Today, he realizes that his time as a young carpenter touring Europe and volunteering to help restore historical monuments in Poland, Estonia, Denmark and Wales, helped him acquire the necessary skills and made a difference in his application to work on the “construction site of the century,” as the French media have called Notre Dame’s reconstruction.

During a June 9 visit to Thouars, Jean-Louis Georgelin — the five-star general overseeing the rebuilding of Notre Dame Cathedral in Paris — paid tribute particularly to the two American carpenters who had joined forces with their French colleagues May 2.

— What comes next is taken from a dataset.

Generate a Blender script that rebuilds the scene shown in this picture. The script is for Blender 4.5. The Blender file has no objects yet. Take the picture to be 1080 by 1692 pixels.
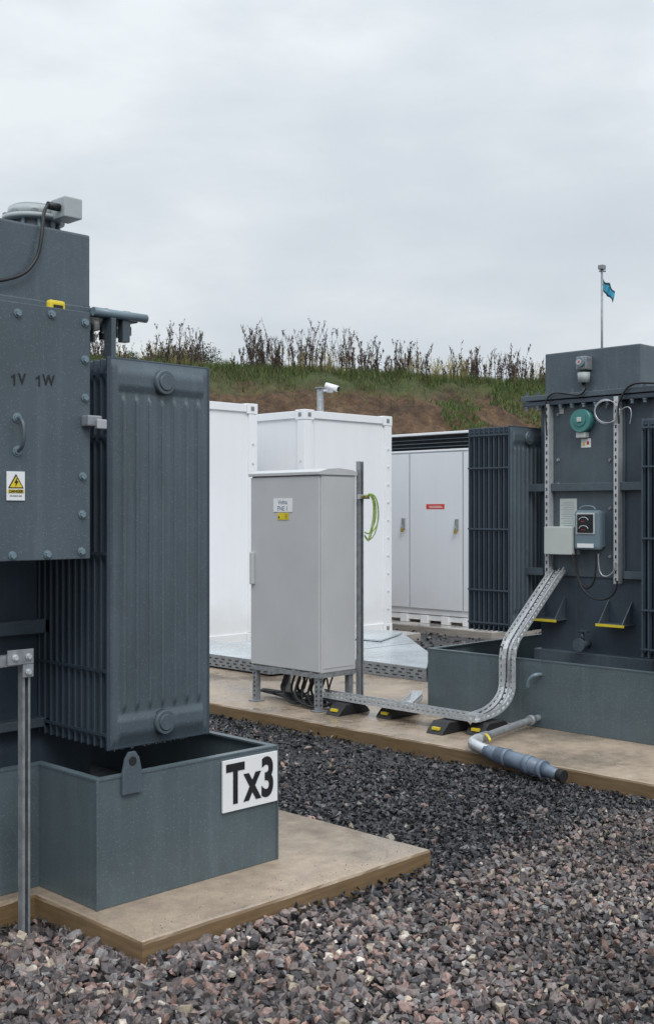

In Thouars, Burrey managed to do online classes with his students from the Asselin workshop. “I wired myself and showed them via Zoom all the different stages of our work here,” he told OSV News. “They loved it.”

The tools they use to carve the wood are the same as those used by medieval builders. Like them in the past centuries, Burrey works with axes, chisels, rasps, files and gouges. But they do also incorporate modern techniques. In order to “quicken the pace of work” given the tight schedule, Burrey had to learn to use power tools for the first time to cut wood.

Working on Notre Dame’s spire has given the two Americans a great appreciation for the “creative genius” of its creator, Eugène Emmanuel Viollet-le-Duc, a 19th-century French architect who is famous for his restoration of the most prominent medieval landmarks in his country, including Notre Dame.

Burrey praised “the carved foliage, gargoyles, dragons, the proportions and the geometry of it all.” And Dubois’ admiration extends beyond the architecture to the cathedral as a whole.

“It is the celebration of humanity that it represents, which is constantly surprising and gratifying,” he said.